According to Metal Bulletin, the spot price for benchmark 62% fines surged by a further 3.05%, or $1.92, to $64.77 a tonne. In the past three sessions alone the price has jumped by 11.1%, extending this years gains to an amazing 48.7%.

That’s nearly 50% in just 75 sessions of trade, something few saw as likely, let alone possible, as the price crashed to multi-year lows on a near daily basis last December.


According to analysts at Metal Bulletin, the gains in the spot price were driven yet again by another surge in Chinese steel prices.

“(Gains) in the iron ore spot market came after China’s spot rebar market skyrocketed to a new year-to-date highs on Wednesday amid a booming billet market in Tangshan,” they said in their Wednesday market update.

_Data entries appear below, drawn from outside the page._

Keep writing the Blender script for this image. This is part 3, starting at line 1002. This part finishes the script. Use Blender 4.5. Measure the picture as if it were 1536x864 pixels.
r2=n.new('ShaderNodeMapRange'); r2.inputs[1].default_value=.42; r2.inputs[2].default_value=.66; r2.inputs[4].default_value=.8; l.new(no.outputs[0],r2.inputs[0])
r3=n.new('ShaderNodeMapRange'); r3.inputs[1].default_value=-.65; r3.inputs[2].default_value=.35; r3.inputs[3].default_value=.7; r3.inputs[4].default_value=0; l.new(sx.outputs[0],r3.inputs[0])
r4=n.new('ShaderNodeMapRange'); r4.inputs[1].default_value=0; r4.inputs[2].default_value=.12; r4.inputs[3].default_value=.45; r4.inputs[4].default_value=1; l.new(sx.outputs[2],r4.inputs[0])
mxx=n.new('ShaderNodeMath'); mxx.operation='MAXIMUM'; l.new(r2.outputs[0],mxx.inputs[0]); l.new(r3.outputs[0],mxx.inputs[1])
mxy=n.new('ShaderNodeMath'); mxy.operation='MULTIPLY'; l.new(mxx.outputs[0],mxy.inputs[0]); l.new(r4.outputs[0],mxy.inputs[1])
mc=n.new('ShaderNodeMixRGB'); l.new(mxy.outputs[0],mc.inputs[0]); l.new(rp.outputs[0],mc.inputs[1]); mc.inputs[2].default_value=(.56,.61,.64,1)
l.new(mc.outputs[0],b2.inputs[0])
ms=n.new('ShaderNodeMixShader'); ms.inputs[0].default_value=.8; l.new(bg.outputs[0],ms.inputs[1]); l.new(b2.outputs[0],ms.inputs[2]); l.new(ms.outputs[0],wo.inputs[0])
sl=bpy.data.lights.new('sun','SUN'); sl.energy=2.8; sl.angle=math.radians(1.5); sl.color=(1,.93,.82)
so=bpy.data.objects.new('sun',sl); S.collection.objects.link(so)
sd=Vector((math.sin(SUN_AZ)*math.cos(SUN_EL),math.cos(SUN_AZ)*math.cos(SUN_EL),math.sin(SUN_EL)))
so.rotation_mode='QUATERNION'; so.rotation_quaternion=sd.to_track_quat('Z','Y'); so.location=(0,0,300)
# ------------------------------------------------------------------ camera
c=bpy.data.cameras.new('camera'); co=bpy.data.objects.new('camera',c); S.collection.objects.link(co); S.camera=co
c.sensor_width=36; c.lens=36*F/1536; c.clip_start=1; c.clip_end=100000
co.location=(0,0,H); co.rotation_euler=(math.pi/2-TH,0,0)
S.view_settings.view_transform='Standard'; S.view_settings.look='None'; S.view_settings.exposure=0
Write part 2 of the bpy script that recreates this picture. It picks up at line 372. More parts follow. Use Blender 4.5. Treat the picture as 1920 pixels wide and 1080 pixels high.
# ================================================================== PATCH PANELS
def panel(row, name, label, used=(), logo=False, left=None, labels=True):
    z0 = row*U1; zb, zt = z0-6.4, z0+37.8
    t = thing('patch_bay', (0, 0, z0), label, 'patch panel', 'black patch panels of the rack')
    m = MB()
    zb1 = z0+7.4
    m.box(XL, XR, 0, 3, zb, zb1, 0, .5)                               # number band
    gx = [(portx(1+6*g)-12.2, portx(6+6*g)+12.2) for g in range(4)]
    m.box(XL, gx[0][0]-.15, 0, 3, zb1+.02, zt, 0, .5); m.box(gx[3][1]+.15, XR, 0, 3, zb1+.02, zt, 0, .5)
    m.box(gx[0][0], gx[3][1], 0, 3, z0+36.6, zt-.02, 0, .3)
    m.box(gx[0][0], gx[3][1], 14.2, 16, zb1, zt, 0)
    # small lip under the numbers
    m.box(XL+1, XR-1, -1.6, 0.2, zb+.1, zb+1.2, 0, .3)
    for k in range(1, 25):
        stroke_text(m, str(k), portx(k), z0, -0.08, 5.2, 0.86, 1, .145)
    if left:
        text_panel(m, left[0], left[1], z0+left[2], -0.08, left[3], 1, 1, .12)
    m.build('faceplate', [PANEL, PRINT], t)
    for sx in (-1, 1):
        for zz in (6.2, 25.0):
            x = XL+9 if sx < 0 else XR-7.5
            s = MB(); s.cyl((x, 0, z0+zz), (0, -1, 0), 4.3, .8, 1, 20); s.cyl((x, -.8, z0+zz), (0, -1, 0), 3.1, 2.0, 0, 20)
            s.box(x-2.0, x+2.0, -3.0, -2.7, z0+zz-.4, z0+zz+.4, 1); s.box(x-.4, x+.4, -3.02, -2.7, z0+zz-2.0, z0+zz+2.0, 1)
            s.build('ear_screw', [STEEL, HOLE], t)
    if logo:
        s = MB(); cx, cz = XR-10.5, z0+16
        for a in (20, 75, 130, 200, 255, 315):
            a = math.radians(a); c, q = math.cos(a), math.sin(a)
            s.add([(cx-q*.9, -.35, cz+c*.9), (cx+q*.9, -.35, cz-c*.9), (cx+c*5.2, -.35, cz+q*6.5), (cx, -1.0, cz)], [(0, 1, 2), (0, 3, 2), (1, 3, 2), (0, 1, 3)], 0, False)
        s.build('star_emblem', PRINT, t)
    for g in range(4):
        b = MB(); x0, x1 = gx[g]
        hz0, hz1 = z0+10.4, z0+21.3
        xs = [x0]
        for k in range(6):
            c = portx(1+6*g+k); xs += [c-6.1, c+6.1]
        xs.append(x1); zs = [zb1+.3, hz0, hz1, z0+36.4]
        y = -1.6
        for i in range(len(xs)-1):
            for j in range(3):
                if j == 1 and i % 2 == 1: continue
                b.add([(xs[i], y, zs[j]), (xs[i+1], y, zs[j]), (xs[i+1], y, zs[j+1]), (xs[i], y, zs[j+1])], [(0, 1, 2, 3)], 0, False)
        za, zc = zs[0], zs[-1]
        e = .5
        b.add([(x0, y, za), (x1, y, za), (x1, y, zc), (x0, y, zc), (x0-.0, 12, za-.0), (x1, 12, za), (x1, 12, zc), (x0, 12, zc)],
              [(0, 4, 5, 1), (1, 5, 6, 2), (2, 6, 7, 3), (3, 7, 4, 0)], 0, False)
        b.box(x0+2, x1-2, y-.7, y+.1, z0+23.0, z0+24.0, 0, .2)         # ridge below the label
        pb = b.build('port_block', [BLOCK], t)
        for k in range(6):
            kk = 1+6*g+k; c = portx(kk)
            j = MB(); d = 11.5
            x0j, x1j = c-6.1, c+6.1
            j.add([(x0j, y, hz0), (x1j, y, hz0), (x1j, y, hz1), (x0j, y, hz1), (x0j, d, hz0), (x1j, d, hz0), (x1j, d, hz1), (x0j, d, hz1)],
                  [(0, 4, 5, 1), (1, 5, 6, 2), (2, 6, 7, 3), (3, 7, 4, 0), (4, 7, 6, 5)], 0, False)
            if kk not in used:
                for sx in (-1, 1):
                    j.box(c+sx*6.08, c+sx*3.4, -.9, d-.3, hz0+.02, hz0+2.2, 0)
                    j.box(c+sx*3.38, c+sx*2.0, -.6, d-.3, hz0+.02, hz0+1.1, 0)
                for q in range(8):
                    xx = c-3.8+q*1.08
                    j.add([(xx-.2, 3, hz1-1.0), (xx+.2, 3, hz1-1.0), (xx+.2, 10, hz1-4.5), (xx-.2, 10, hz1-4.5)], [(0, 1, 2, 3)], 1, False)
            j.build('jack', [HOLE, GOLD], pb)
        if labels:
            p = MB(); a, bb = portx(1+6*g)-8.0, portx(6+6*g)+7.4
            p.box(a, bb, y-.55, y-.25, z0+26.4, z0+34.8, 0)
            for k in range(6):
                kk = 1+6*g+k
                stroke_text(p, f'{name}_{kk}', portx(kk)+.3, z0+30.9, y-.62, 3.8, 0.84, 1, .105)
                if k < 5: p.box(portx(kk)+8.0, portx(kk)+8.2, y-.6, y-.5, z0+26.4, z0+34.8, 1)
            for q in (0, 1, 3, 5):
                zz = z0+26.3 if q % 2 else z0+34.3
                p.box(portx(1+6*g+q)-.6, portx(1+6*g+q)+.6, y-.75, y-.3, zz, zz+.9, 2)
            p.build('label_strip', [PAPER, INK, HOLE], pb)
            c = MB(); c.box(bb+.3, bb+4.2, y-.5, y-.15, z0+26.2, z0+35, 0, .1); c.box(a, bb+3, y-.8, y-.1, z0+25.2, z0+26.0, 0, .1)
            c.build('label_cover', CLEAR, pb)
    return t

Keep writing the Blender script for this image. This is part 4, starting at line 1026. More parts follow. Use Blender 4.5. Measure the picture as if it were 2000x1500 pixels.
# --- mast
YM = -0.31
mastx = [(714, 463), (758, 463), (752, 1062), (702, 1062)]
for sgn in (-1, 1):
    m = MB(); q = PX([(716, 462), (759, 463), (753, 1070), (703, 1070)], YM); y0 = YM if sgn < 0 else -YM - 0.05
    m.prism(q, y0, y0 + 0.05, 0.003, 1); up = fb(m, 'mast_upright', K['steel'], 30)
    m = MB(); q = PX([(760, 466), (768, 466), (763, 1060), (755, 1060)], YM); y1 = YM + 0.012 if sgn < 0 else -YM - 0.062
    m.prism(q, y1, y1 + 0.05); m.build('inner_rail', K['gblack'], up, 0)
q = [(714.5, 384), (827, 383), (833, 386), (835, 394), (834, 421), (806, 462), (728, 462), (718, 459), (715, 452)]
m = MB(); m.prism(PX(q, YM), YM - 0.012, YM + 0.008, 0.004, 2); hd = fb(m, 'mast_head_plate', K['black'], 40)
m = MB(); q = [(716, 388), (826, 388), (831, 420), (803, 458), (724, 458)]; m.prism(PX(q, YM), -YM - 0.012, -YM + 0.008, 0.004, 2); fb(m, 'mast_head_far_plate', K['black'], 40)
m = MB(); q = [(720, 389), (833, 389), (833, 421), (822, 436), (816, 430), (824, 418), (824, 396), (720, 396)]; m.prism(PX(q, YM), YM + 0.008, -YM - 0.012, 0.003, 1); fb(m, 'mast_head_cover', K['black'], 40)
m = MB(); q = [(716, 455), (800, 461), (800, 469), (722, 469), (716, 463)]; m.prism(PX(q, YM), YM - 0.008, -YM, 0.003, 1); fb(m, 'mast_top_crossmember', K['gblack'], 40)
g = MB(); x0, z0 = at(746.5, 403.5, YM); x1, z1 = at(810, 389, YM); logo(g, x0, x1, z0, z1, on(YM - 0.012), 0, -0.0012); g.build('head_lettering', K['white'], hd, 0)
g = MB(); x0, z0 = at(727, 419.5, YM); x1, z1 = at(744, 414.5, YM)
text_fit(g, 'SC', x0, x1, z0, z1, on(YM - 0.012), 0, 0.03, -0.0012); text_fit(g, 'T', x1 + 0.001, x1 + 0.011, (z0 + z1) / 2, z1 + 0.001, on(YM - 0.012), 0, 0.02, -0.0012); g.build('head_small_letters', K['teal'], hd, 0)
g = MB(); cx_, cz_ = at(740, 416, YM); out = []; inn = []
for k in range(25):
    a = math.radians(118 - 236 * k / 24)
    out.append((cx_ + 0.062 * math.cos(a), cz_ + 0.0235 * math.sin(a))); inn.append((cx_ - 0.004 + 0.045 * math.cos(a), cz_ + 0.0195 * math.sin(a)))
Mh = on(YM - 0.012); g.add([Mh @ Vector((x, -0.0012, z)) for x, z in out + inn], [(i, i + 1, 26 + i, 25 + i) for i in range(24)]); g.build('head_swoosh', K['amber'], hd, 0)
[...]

“Both major markets in the eastern and northern regions posted big gains after billet producers lifted prices of the semi-finished product by 140 yuan ($22) per tonne in the afternoon. Prices in Shanghai are now at their highest since December 2014, and those in Beijing, since September 2014.”

Although there is no one clear catalyst to explain the surge in steel prices, a rebound in Chinese construction activity in the first quarter of the year, along with inventory levels below historic norms, have likely contributed to the enormous recovery in prices.

The chart below by Macquarie Capital shows current steel inventory levels in China, compared to recent years.


According to Vivek Dhar, a mining and energy commodity analyst at CBA, steel prices have also been underpinned by an upcoming government enforced curtailment of steel production in the Chinese city of Tangshan — a major steel producing area — before the start of a horticultural Exposition in late April.

“(It reflects) tighter steel markets as steel mills cut output in Tangshan, a major steel producing area in China. Tangshan steel mills are required to cut emissions by at least 50% on certain days during the Tangshan Horticultural Exposition, which is due to run from 29 April to 16 October,” said Dhar in a research note last week.

“Iron ore also rose as steel mills try to boost output before mandated output cuts and as mills take advantage of generally higher steel prices.”

Indicating that the enormous rally in the spot iron ore price will likely continue today, Chinese rebar and iron ore futures soared in overnight trade, jumping more than 5% apiece.

Coking coal futures put in a similar performance, extending this year’s gain to 58.6%.

Should those gains be sustained, it’s likely another substantial rally in the spot iron price will ensue this evening.